• [Description of the task]:
Leave the pictures out and retype the lines from the beginning through the line with "ci.box(b_ - .001, b_", both ends included.

>> begin Data extract

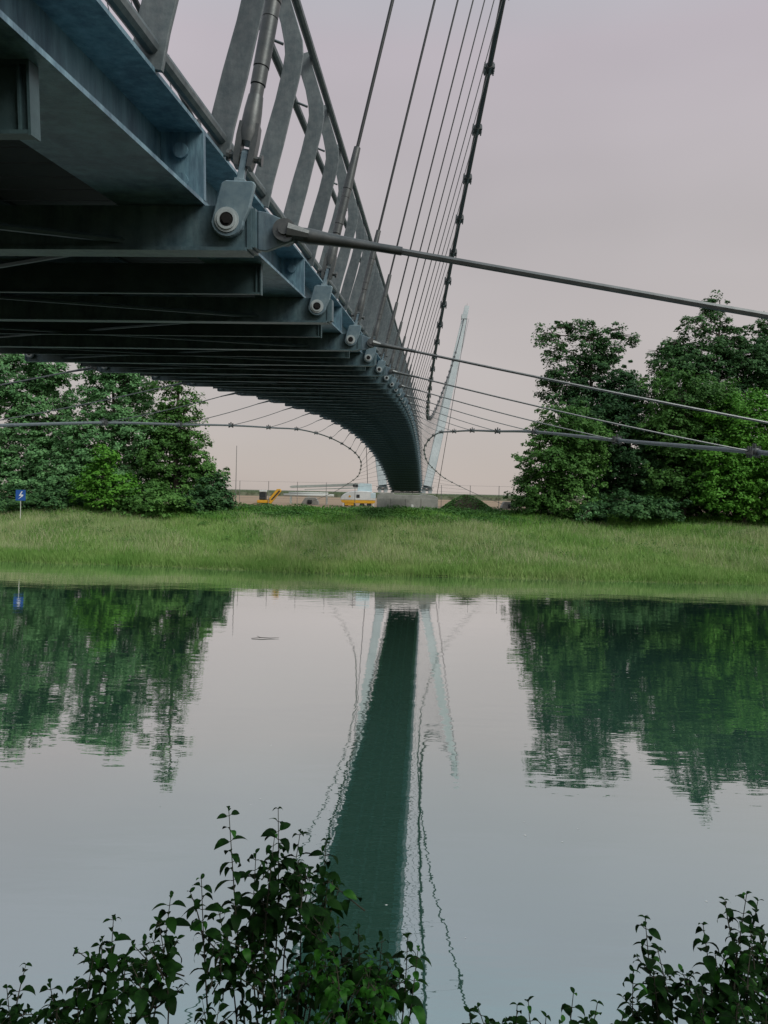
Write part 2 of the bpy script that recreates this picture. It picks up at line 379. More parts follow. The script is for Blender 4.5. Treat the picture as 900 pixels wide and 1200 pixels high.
# node cross beam: channel with a bottom lip, end closed by plates
cb = MB()
x0, x1 = -WD - .06, .06
cb.box(x0, x1, 0, .012, -.085, .058)               # web, front
cb.box(x0 + .001, x1 - .001, -.018, .11, -.097, -.085)             # bottom flange with lip
cb.box(x0 + .001, x1 - .001, .012, .11, .046, .0585)
for s in (x1, x0 - .016): cb.box(s, s + .016, -.006, .116, -.09, .0585)
for s in (x1 + .0165, x0 - .028): cb.box(s, s + .012, .004, .104, -.082, .05)
me_node_beam = cb.mesh('node_cross_beam', 'node_steel_shaded')
ci = MB()
for (a, b_) in ((-WD + .13, -.13),):
    ci.box(a, b_, -.006, .006, -.075, .05); ci.box(a, b_, -.018, .02, -.085, -.077); ci.box(a, b_, -.018, .02, .05, .06)
    ci.box(b_ - .022, b_ - .017, -.018, -.0061, -.0769, .05)
    ci.box(b_ - .001, b_ + .005, -.019, .021, -.088, .06); ci.box(a - .005, a + .001, -.019, .021, -.088, .06)
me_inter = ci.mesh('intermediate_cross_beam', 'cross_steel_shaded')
# hanger lug: tongue plate on the face of the beam, rounded at the pin
lg = MB()
poly = [(.058 * math.cos(a), .058 * math.sin(a)) for a in np.linspace(math.pi + .15, 2 * math.pi - .05, 12)] + [(.078, .04), (.098, .12), (.090, .128), (-.005, .132), (-.02, .122)]
lg.prism(poly, -.045, -.020); lg.box(-.02, .05, -.0199, -.003, -.03, .05)
me_lug = lg.mesh('hanger_lug', 'lug_steel', bevel=.004)
ws = MB(); ws.disc_y(0, 0, .042, -.050, -.0455, 28, .024); ws.disc_y(0, 0, .033, -.055, -.0505, 28, .024); me_washer = ws.mesh('washer', 'washer_steel', bevel=0)
hl = MB()
hl.disc_y(0, 0, .0235, -.0535, -.0465, 16)
hl.disc_y(.001, .001, .017, -.060, -.0536, 6)
me_pin = hl.mesh('pin', 'dark_hole')
# wedge lug for the side tie
wl_ = MB(); wl_.prism([(.09, -.085), (.12, -.088), (.215, -.055), (.225, -.02), (.20, .012), (.12, .045), (.09, .05)], .035, .06)
me_tielug = wl_.mesh('tie_lug', 'lug_steel', bevel=.002)
# hanger fork + socket (local z along hanger, origin at lug pin)
def hanger_parts():
    d = {}
    b = MB(); b.prismx([(-.016, 0), (.016, 0), (.014, .10), (0, .118), (-.014, .10)], -.012, .012); b.box(-.02, .02, -.018, .018, -.012, .008)
    d['blade'] = b.mesh('blade', 'lug_steel', bevel=.002)
    b = MB()
    for s in (-1, 1):
        b.prism([(s * .015, .05), (s * .030, .05), (s * .035, .075), (s * .037, .15), (s * .034, .20), (s * .015, .20)], -.025, .025)
    b.tube([(0, 0, .135), (0, 0, .17), (0, 0, .25), (0, 0, .30)], [.030, .035, .031, .026], 16)
    b.tube([(-.056, 0, .085), (.056, 0, .085)], .012, 8); b.tube([(-.062, 0, .085), (-.052, 0, .085)], .02, 10); b.tube([(.052, 0, .085), (.062, 0, .085)], .02, 10)
    d['fork'] = b.mesh('fork', 'socket_steel', True, bevel=0)
    b = MB()
    b.tube([(0, 0, .295), (0, 0, .336)], .0235, 16); b.tube([(0, 0, .340), (0, 0, .398)], .0265, 16); b.tube([(0, 0, .39), (0, 0, .41)], .0245, 16); b.tube([(0, 0, .402), (0, 0, .57)], .028, 16)
    b.tube([(0, 0, .56), (0, 0, .58)], .0255, 16); b.tube([(0, 0, .574), (0, 0, .625)], .0275, 16); b.tube([(0, 0, .62), (0, 0, .64)], .025, 16); b.tube([(0, 0, .63), (0, 0, .90)], [.0285, .0215], 16)
    d['socket'] = b.mesh('socket', 'socket_steel', True)
    b = MB(); b.tube([(0, 0, .90), (0, 0, 1.90)], .011, 8); d['wire'] = b.mesh('hanger_wire', 'cable_steel', True)
    return d
HP = hanger_parts()
def zdir(p, q):
    d = (q - p).normalized(); ref = Vector((0, 1, 0)); a = (ref.cross(d)).normalized(); b_ = d.cross(a)
    return Matrix(((a.x, b_.x, d.x, p.x), (a.y, b_.y, d.y, p.y), (a.z, b_.z, d.z, p.z), (0, 0, 0, 1)))
main_nodes = []
for k in range(K0, K1 + 1):
    D = ND(k); f = frame(D); near = -1 <= k <= 14
    link('cross_beam', me_node_beam, bridge, f)
    if k < K1: link('intermediate_beam', me_inter, bridge, frame(D + LB / 2) )
    for side in (1, -1):
        fs = f if side > 0 else f @ Matrix.Translation((-WD, 0, 0)) @ mirror
        pl = link('splice_plate', me_plate, bridge, fs)
        if k <= 12:
            for t in (.135, .235): link('bolt', me_bolts, pl, Matrix.Translation((0, 0, t)))
        lug = link('hanger_lug', me_lug, bridge, fs)
        if k <= 20 or side > 0:
            link('washer', me_washer, lug); link('pin', me_pin, lug)
        base = fs @ Vector((.042, -.022, .13))
        top = main_pt(D, side)
        if k == 0 and side > 0: top = base + Vector((.16, 0, 1)) * (top.z - base.z)
        m = zdir(base, top); L = (top - base).length
        if L < 1.2: continue
        h = link('hanger', HP['wire'], bridge, m @ Matrix.Translation((0, 0, .9 - .9 * (L - .9))) @ Matrix.Diagonal((1, 1, L - .9, 1)))
        for nm in ('blade', 'fork', 'socket'):
            if k <= 26:
                c = link(nm if nm != 'blade' else 'hanger_blade', HP[nm], bridge, m)
            elif nm == 'socket': link(nm, HP[nm], bridge, m)
# wind bracing
br = MB()
for k in range(K0, K1):
    a = frame(ND(k)); b_ = frame(ND(k + 1))
    for (o1, o2) in ((-.3, -WD + .3), (-WD + .3, -.3)):
        p = a @ Vector((o1, .06, -.045 if o1 > -1 else -.06)); q = b_ @ Vector((o2, .06, -.045 if o1 > -1 else -.06))
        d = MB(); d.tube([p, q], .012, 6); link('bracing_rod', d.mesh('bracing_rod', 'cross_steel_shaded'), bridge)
# deck boards: transverse planks, 15 per two bays, one part each near, merged mesh otherwise
db = MB(); db.box(-WD + .13, -.13, .004, LB / 12 - .010, .313, .352); me_board = db.mesh('deck_board', 'deck_board')
nb = 0
for k in range(K0, K1):
    for j in range(12):
        D = ND(k) + LB * j / 12
        if nb < 290 and D > -2.0: link('deck_board', me_board, bridge, frame(D)); nb += 1
        elif D <= -2.0: pass
        else:
            break
far = MB(); Dst = -2.0 + 290 * LB / 12
kk = 0
D = None
# remaining boards joined
start = None
allD = [ND(k) + LB * j / 12 for k in range(K0, K1) for j in range(12)]
allD = [d for d in allD if d > -2.0][290:]
for d in allD:
    f = frame(d)
    vs = [f @ Vector(c.co) for c in me_board.vertices]; far.add(vs, [tuple(p.vertices) for p in me_board.polygons])
link('deck_boards', far.mesh('deck_boards', 'deck_board'), bridge, kind='stuff')
# railing posts: flat bars leaning out and curling back in at the top
cl = [(-.118, .313), (-.095, .42), (-.045, .60), (.005, .78), (.04, .92), (.052, .99), (.048, 1.05), (.025, 1.14), (-.004, 1.23), (-.032, 1.32)]
pm = MB(); hw = .043; th = .009
L_, R_ = [], []
for i, (o, t) in enumerate(cl):
    a = cl[max(0, i - 1)]; b_ = cl[min(len(cl) - 1, i + 1)]; dx, dz = b_[0] - a[0], b_[1] - a[1]; n = math.hypot(dx, dz); ww = hw * (1.12 if i < 3 else (1.0 if i < 7 else .88))
    L_.append((o - dz / n * ww, t + dx / n * ww)); R_.append((o + dz / n * ww, t - dx / n * ww))
n = len(cl); vs = []
for yy in (-th, th):
    for i in range(n): vs += [(L_[i][0], yy, L_[i][1]), (R_[i][0], yy, R_[i][1])]
fs = []
for i in range(n - 1):
    a = 2 * i; b_ = 2 * n + 2 * i
    fs += [(a, a + 1, a + 3, a + 2), (b_, b_ + 2, b_ + 3, b_ + 1), (a, a + 2, b_ + 2, b_), (a + 1, b_ + 1, b_ + 3, a + 3)]
fs += [(0, 2 * n, 2 * n + 1, 1), (2 * n - 2, 2 * n - 1, 4 * n - 1, 4 * n - 2)]
pm.add(vs, fs); me_post = pm.mesh('railing_post', 'rail_steel', bevel=.002)
PD = [2.21 + LB / 3 * i for i in range(-6, 142)]
for D in PD:
    if D > ND(K1): break
    f = frame(D)
    link('railing_post', me_post, bridge, f)
    link('railing_post', me_post, bridge, f @ Matrix.Translation((-WD, 0, 0)) @ mirror)
railD = np.arange(-4, ND(K1) + .1, .5537)
for side in (1, -1):
    g = lambda D, o, t: bp(D, o if side > 0 else -WD - o, t)
    for nm, o, t, r in (('top_rail', .035, 1.30, .022), ('handrail', -.075, 1.07, .021), ('foot_rail', -.10, .372, .024)):
        m = MB(); m.tube([g(D, o, t) for D in railD], r, 10); link(nm, m.mesh(nm, 'rail_steel', True), bridge)
    # brackets of the handrail
    bk = MB()
    for D in PD:
        if D < 30: bk.tube([g(D, -.075, 1.07), g(D, .0, 1.04)], .007, 5); bk.tube([g(D, -.10, .372), g(D, -.11, .30)], .007, 5)
    link('rail_bracket', bk.mesh('rail_bracket', 'rail_steel'), bridge)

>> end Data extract

• [Task output]:
Write part 2 of the bpy script that recreates this picture. It picks up at line 379. More parts follow. The script is for Blender 4.5. Treat the picture as 900 pixels wide and 1200 pixels high.
# node cross beam: channel with a bottom lip, end closed by plates
cb = MB()
x0, x1 = -WD - .06, .06
cb.box(x0, x1, 0, .012, -.085, .058)               # web, front
cb.box(x0 + .001, x1 - .001, -.018, .11, -.097, -.085)             # bottom flange with lip
cb.box(x0 + .001, x1 - .001, .012, .11, .046, .0585)
for s in (x1, x0 - .016): cb.box(s, s + .016, -.006, .116, -.09, .0585)
for s in (x1 + .0165, x0 - .028): cb.box(s, s + .012, .004, .104, -.082, .05)
me_node_beam = cb.mesh('node_cross_beam', 'node_steel_shaded')
ci = MB()
for (a, b_) in ((-WD + .13, -.13),):
    ci.box(a, b_, -.006, .006, -.075, .05); ci.box(a, b_, -.018, .02, -.085, -.077); ci.box(a, b_, -.018, .02, .05, .06)
    ci.box(b_ - .022, b_ - .017, -.018, -.0061, -.0769, .05)
    ci.box(b_ - .001, b_ + .005, -.019, .021, -.088, .06); ci.box(a - .005, a + .001, -.019, .021, -.088, .06)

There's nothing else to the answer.